■ **STATED EXERCISE**
Scan the listing below. Report each line that includes "this".

■ **RECORDS PROVIDED**
▼

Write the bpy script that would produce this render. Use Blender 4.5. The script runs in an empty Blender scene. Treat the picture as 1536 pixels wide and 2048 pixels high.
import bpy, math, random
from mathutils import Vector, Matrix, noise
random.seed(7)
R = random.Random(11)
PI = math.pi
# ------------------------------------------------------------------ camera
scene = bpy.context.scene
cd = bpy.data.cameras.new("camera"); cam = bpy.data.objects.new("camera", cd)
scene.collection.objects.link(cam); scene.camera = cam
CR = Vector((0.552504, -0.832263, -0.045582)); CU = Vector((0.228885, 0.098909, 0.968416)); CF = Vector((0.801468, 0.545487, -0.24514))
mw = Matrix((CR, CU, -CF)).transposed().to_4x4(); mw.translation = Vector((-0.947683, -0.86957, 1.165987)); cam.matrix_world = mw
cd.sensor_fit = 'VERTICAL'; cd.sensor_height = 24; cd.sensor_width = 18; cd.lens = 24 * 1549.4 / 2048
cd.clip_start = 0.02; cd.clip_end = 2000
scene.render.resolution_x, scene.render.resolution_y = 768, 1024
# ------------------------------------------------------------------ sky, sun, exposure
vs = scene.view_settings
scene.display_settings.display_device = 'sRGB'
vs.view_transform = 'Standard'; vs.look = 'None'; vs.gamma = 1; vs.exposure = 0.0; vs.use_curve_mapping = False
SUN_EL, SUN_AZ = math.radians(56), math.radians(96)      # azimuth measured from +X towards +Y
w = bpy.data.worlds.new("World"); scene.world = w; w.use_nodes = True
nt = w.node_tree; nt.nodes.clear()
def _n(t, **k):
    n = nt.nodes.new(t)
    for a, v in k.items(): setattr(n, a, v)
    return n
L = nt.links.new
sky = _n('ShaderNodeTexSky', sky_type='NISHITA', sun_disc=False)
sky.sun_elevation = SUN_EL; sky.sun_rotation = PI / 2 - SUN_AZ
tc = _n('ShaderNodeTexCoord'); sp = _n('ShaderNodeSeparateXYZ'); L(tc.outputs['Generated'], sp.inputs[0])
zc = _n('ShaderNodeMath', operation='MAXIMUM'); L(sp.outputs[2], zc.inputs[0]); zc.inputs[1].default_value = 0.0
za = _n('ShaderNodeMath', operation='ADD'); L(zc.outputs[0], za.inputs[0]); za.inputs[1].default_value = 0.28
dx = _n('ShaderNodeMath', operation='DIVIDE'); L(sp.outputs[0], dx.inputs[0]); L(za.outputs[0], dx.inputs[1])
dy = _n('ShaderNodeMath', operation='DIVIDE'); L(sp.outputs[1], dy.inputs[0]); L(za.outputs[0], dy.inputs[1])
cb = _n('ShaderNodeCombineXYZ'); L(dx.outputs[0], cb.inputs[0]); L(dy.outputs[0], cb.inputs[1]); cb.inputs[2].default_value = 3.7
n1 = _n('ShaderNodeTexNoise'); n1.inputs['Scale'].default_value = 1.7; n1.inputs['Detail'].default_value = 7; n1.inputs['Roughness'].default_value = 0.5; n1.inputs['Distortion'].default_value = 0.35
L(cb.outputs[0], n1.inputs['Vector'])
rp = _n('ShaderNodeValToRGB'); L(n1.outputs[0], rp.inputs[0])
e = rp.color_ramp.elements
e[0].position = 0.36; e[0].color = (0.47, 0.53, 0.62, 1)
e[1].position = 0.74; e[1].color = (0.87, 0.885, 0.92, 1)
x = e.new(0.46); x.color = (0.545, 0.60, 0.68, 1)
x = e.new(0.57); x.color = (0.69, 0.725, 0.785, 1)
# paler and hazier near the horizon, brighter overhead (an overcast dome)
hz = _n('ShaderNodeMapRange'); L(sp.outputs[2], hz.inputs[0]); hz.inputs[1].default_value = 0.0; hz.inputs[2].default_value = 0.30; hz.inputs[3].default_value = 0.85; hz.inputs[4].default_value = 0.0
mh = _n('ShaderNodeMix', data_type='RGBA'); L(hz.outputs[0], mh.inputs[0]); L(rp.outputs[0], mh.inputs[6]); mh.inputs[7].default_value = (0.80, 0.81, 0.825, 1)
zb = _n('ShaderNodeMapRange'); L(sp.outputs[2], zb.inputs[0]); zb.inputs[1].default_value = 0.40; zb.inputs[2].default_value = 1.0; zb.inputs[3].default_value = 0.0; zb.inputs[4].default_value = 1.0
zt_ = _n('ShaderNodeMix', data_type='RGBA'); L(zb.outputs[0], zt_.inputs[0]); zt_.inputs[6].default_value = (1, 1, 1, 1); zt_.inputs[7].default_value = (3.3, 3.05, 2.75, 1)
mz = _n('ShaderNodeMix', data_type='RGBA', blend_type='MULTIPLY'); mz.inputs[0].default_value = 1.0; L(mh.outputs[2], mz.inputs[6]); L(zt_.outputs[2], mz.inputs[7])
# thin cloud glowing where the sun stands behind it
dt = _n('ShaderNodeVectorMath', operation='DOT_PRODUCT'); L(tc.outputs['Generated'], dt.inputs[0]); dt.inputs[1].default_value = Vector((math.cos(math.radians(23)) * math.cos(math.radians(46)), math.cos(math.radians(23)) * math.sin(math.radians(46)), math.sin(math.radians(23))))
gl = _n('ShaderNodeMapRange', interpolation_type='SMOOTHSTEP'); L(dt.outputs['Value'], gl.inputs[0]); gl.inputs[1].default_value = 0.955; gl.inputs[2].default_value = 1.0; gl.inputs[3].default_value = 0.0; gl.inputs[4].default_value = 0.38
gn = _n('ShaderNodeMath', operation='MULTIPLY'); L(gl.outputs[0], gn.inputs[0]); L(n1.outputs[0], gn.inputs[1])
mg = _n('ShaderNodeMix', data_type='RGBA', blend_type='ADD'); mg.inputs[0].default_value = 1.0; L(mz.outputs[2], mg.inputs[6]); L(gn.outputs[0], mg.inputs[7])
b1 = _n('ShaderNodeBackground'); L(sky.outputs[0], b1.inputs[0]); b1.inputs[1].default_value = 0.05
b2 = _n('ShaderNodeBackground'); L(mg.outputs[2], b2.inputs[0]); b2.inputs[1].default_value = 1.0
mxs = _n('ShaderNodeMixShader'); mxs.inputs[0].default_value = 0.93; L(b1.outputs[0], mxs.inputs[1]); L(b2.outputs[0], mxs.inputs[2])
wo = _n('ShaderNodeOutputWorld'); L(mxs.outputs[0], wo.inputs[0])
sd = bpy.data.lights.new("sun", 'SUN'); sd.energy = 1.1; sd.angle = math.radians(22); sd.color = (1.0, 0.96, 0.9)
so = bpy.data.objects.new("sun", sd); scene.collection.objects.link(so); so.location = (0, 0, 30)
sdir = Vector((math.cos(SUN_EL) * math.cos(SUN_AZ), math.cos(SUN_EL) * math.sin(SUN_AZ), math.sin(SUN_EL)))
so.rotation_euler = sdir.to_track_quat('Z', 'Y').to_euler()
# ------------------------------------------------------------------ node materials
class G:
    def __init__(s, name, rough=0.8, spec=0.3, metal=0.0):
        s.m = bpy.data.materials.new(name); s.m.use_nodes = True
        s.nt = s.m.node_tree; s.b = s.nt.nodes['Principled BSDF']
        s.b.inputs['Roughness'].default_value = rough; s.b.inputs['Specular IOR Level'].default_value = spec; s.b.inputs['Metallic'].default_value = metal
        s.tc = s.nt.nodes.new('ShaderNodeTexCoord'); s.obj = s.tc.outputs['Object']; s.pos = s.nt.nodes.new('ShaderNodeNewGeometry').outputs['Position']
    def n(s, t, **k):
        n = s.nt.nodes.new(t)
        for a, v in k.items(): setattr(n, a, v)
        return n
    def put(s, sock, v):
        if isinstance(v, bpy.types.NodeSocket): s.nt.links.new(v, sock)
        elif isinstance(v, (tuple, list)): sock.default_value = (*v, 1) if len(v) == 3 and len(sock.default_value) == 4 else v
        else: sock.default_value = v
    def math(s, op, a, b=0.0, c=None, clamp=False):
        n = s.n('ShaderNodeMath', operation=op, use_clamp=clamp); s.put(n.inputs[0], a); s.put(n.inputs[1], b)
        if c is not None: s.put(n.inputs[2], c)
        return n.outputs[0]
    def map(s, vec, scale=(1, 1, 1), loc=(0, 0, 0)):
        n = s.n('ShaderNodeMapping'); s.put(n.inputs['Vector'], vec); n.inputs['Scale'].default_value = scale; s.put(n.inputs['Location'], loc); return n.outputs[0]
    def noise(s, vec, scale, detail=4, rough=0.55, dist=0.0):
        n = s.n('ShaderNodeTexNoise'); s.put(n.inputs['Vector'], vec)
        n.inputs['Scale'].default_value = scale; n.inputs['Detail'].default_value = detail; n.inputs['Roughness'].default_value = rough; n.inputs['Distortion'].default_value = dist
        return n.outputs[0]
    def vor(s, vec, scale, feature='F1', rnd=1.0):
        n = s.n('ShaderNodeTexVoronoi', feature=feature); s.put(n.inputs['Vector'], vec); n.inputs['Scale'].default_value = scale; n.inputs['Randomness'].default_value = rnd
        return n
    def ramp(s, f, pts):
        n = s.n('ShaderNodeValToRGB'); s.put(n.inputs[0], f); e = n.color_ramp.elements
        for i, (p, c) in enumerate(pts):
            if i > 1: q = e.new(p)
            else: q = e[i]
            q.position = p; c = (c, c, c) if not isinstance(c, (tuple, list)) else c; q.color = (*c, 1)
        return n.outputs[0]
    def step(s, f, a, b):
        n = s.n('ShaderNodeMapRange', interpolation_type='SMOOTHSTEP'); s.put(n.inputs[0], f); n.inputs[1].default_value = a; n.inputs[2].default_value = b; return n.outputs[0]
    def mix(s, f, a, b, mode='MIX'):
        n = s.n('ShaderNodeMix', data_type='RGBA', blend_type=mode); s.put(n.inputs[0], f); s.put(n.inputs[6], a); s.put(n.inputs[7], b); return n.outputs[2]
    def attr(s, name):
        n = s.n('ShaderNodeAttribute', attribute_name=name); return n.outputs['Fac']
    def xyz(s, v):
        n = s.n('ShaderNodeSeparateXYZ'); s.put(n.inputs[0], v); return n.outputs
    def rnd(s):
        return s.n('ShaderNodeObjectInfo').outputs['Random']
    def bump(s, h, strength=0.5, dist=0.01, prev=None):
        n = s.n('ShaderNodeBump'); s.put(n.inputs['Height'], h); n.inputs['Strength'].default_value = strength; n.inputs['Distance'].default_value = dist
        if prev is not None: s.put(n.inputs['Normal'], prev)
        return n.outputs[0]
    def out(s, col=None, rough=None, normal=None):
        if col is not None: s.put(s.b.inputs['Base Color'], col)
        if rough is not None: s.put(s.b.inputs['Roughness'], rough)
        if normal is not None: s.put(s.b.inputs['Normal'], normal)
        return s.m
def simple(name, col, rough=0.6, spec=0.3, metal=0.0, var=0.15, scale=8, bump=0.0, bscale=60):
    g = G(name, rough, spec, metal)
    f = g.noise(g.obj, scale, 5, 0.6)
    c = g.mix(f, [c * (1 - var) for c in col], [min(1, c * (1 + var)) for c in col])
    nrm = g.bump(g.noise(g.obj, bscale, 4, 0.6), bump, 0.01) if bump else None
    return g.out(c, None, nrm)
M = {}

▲
▼

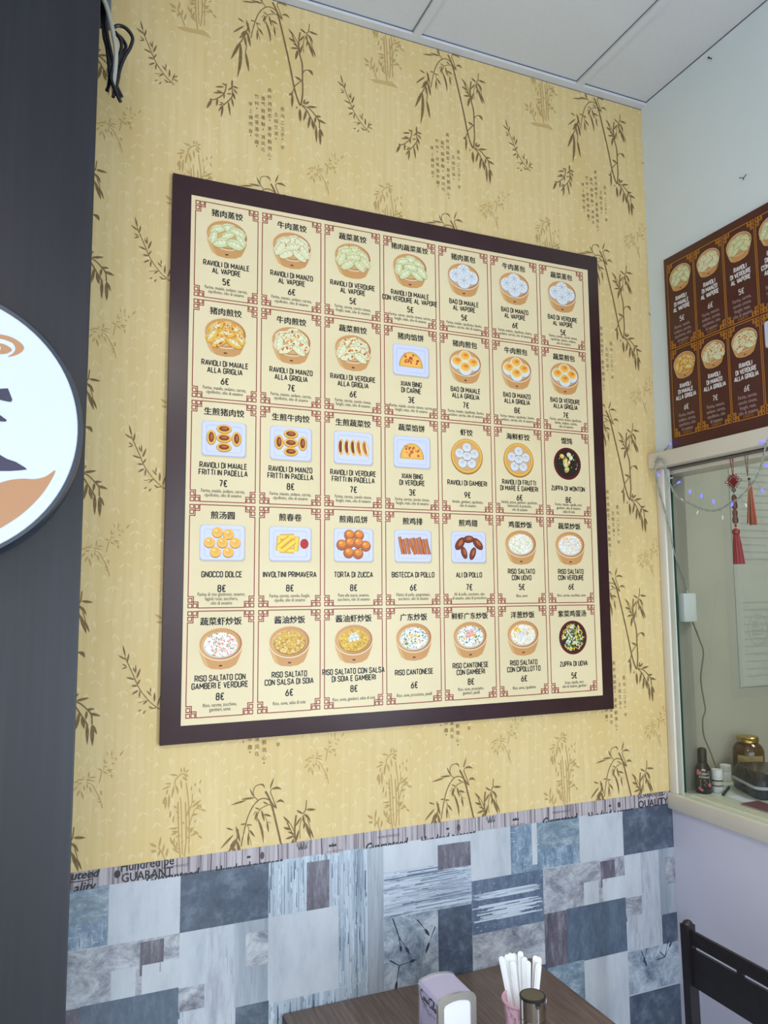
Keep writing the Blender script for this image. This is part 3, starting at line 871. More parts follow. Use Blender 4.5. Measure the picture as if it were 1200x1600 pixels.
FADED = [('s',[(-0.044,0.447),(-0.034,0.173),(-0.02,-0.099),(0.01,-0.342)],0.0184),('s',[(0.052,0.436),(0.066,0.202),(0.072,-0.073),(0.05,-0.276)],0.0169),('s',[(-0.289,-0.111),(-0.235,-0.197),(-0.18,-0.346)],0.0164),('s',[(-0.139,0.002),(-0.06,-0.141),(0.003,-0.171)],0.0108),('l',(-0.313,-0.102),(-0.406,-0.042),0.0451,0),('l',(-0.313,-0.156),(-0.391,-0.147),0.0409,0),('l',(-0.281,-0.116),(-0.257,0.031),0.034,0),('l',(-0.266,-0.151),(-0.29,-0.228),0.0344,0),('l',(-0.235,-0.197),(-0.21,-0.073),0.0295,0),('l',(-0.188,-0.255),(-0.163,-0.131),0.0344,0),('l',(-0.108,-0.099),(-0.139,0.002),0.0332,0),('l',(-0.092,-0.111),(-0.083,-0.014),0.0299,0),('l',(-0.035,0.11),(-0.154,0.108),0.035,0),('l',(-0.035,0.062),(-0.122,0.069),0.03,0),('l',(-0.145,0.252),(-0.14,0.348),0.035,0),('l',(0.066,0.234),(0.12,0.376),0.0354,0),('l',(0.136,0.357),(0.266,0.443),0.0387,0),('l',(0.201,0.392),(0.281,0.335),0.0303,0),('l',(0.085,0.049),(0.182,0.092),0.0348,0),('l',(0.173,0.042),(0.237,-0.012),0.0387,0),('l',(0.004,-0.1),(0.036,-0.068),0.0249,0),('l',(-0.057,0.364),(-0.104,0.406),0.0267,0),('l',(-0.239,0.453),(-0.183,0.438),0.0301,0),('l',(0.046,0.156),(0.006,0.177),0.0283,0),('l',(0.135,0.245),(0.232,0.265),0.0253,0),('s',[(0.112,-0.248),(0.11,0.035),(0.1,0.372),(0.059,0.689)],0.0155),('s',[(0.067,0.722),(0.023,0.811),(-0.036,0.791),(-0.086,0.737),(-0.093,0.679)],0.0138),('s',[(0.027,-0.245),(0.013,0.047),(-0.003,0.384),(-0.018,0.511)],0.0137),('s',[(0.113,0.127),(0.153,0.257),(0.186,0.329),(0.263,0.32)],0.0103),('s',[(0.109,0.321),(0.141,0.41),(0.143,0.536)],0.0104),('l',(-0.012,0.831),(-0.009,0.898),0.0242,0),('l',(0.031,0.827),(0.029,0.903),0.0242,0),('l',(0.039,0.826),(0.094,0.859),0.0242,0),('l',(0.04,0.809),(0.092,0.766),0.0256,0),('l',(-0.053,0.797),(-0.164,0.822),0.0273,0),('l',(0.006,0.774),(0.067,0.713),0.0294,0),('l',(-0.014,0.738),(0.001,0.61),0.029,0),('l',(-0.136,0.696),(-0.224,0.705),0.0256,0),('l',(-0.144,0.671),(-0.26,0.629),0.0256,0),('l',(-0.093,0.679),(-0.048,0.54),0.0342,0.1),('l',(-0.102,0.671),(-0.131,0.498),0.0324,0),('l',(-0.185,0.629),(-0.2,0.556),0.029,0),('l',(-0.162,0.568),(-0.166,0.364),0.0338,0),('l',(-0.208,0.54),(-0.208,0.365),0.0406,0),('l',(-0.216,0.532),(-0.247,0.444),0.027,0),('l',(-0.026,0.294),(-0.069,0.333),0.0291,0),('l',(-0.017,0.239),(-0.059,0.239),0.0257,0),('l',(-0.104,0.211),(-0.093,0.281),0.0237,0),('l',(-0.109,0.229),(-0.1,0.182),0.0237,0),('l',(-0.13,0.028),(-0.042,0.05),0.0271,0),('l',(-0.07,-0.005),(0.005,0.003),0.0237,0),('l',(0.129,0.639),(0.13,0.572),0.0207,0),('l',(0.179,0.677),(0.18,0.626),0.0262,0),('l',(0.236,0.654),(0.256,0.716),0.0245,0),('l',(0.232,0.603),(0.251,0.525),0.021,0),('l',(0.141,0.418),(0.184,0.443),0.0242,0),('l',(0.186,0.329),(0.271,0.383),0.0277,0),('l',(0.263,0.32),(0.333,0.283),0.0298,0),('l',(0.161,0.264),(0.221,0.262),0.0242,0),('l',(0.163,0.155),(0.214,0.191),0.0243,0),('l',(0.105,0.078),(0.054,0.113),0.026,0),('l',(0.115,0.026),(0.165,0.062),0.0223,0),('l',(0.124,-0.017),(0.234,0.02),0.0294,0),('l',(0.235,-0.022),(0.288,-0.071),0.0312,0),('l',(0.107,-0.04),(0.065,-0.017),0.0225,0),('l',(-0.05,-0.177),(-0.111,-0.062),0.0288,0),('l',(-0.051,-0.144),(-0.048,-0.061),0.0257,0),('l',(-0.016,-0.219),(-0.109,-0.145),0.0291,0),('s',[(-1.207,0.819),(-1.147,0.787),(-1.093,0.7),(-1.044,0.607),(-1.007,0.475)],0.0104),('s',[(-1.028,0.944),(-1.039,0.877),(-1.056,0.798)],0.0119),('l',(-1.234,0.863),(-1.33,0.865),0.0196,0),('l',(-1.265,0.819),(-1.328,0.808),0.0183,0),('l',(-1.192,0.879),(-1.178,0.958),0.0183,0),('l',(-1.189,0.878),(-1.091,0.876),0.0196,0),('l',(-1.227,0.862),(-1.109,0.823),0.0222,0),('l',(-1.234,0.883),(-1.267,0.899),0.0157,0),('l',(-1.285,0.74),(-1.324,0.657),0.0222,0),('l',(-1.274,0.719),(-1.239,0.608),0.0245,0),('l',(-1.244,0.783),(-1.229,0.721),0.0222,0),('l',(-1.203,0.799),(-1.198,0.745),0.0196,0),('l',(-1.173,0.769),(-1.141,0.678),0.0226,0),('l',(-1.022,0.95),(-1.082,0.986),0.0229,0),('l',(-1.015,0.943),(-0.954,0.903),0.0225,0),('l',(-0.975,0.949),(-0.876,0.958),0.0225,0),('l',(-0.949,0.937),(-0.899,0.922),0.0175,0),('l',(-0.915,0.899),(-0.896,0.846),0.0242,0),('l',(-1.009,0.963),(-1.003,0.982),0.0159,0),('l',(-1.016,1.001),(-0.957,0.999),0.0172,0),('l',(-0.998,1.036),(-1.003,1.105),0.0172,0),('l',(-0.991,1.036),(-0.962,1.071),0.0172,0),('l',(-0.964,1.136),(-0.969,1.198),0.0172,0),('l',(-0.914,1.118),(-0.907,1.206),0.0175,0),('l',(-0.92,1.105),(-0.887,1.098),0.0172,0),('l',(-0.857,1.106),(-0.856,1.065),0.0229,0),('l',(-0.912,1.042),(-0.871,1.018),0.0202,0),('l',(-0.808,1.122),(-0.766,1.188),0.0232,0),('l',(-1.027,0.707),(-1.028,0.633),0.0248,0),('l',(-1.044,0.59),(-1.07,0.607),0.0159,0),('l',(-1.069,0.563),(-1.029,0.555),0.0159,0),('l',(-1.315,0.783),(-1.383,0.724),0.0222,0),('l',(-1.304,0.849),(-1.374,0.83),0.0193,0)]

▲

■ **EXPECTED OUTPUT**
Write the bpy script that would produce this render. Use Blender 4.5. The script runs in an empty Blender scene. Treat the picture as 1536 pixels wide and 2048 pixels high.
Keep writing the Blender script for this image. This is part 3, starting at line 871. More parts follow. Use Blender 4.5. Measure the picture as if it were 1200x1600 pixels.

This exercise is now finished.